1010: Ten Computers in Ten Months

Dear The Internet,

I’m starting a crazy project, and I need your help. 1010 is a scope-restricted, long form variant of the “N in N” schemes you may have heard of before (7 in 7, 4 in 4). But instead of a fast-paced but freeform event, 1010 will be slow and focused and bounded: I will build ten computers in ten months.

My motivation? I miss hacking hardware. As a coder it’s easy to forget about the secret world of silicon and copper. So to get back into it, I’m going to design and build some hardware, and you’re going to keep me honest.

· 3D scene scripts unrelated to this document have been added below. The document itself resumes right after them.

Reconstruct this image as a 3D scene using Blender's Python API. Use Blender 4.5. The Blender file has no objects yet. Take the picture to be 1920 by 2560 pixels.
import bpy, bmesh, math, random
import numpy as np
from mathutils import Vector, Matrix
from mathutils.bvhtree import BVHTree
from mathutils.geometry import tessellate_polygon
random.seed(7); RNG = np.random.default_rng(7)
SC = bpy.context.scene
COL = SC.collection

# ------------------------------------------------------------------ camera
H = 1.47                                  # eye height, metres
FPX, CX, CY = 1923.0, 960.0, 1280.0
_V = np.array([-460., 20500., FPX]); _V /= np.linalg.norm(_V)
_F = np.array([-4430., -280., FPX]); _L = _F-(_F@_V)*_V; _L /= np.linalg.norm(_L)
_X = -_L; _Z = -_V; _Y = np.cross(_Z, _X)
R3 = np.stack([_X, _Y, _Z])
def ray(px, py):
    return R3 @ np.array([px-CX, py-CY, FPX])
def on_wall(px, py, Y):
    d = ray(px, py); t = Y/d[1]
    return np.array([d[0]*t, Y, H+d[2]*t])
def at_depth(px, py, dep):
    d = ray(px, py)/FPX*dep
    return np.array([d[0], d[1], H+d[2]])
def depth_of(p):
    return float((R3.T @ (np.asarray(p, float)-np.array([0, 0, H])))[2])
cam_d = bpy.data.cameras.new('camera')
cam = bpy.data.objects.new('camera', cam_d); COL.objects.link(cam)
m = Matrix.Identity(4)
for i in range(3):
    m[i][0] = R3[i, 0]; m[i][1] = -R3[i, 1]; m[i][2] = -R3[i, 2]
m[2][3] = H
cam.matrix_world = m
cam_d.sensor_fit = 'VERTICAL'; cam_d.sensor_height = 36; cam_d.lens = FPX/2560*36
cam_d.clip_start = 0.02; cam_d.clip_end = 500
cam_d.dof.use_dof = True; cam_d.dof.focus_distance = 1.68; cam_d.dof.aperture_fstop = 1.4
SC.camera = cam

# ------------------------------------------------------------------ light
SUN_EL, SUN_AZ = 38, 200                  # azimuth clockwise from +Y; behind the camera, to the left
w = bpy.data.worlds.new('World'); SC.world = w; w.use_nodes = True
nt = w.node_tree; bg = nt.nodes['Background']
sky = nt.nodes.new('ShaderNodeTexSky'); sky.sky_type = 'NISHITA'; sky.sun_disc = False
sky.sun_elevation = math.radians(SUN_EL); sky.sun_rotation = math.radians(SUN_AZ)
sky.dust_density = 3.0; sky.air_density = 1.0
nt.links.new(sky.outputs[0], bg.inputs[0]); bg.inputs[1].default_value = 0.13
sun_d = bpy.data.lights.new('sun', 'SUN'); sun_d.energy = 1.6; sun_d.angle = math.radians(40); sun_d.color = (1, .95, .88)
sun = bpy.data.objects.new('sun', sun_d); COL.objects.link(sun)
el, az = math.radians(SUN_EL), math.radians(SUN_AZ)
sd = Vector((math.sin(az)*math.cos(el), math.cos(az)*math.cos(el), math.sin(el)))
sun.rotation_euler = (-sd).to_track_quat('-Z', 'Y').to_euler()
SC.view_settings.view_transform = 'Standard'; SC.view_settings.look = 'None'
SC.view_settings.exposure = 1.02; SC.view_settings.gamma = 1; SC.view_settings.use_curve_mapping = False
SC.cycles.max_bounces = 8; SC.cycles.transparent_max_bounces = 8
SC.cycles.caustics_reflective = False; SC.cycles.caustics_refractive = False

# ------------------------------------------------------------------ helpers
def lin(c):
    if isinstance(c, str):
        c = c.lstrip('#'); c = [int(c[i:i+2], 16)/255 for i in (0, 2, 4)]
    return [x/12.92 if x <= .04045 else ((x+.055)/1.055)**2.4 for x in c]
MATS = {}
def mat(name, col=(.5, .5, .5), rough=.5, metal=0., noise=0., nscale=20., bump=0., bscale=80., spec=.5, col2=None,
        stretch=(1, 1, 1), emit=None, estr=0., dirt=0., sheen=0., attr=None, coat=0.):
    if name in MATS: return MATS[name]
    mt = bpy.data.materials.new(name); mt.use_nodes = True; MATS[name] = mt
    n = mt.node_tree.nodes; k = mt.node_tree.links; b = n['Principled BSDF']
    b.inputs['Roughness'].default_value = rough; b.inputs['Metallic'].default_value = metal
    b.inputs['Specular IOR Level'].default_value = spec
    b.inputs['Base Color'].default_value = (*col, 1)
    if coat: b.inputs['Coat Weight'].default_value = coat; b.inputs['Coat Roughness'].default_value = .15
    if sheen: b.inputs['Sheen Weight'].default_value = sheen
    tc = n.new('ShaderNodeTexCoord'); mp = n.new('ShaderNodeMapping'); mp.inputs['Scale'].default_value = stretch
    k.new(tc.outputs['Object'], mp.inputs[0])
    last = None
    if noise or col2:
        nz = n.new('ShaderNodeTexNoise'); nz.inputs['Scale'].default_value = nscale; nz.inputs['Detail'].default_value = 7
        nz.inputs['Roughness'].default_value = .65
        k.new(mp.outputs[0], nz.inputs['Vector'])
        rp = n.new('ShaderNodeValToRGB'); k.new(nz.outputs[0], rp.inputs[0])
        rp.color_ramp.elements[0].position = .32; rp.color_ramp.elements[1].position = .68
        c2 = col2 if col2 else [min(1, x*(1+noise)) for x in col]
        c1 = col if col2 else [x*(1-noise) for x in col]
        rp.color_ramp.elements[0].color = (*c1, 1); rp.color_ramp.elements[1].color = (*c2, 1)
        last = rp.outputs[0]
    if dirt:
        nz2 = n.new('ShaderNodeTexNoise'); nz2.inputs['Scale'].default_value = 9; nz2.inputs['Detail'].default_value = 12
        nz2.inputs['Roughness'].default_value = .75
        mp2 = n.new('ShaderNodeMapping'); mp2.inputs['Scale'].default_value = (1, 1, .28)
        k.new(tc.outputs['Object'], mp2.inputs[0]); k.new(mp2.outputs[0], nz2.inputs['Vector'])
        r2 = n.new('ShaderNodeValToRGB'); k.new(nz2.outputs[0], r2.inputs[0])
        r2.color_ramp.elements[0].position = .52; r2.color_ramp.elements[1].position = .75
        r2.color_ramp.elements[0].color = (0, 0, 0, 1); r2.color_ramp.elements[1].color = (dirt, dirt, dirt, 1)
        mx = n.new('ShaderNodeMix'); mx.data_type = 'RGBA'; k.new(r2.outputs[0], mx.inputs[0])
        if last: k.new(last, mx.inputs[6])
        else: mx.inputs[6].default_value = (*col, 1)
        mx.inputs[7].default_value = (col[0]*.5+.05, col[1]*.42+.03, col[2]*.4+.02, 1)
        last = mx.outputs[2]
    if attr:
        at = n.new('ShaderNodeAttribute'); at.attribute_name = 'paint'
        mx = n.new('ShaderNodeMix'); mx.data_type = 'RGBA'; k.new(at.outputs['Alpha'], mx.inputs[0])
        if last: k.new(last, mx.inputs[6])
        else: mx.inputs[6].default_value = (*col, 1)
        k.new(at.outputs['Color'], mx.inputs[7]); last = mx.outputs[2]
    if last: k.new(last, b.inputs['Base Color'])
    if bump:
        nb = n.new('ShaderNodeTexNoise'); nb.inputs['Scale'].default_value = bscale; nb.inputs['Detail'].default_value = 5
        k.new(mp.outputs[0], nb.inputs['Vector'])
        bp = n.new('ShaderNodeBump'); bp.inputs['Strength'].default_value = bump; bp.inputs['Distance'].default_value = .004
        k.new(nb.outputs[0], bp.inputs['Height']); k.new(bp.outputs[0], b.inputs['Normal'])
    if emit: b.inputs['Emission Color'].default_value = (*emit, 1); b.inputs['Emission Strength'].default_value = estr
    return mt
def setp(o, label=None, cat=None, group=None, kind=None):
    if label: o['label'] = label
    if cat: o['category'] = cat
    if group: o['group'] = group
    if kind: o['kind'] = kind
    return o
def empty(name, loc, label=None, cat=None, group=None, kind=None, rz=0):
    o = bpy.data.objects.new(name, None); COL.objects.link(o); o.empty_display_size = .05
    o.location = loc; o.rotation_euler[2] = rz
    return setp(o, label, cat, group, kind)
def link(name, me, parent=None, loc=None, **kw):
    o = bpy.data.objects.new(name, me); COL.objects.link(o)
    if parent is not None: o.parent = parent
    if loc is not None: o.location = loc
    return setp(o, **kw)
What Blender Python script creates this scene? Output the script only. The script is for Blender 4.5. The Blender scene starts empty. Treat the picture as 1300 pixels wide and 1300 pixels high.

I’m not talking about assembling my own Linux box with some fancy motherboard and high-end graphics card and lots of cursing about drivers. Oh, no. I’m going to get neck deep in implementation details, sketch out machine architectures, devise instruction sets, and wire data busses by hand. This is gonna be hardcore.

The rules:

  • Build one Turing-Complete computation device each month for ten consecutive months. (Bonus points for esoteric hardware that still computes.)

  • Devices must be started and completed in the same calendar month. (Yes, August has advantages over February; deal.)

  • Each computation device needs to be user-programmable to run arbitrary code. Devices will be documented and posted on the 1010 web site by the last day of the month, with example code.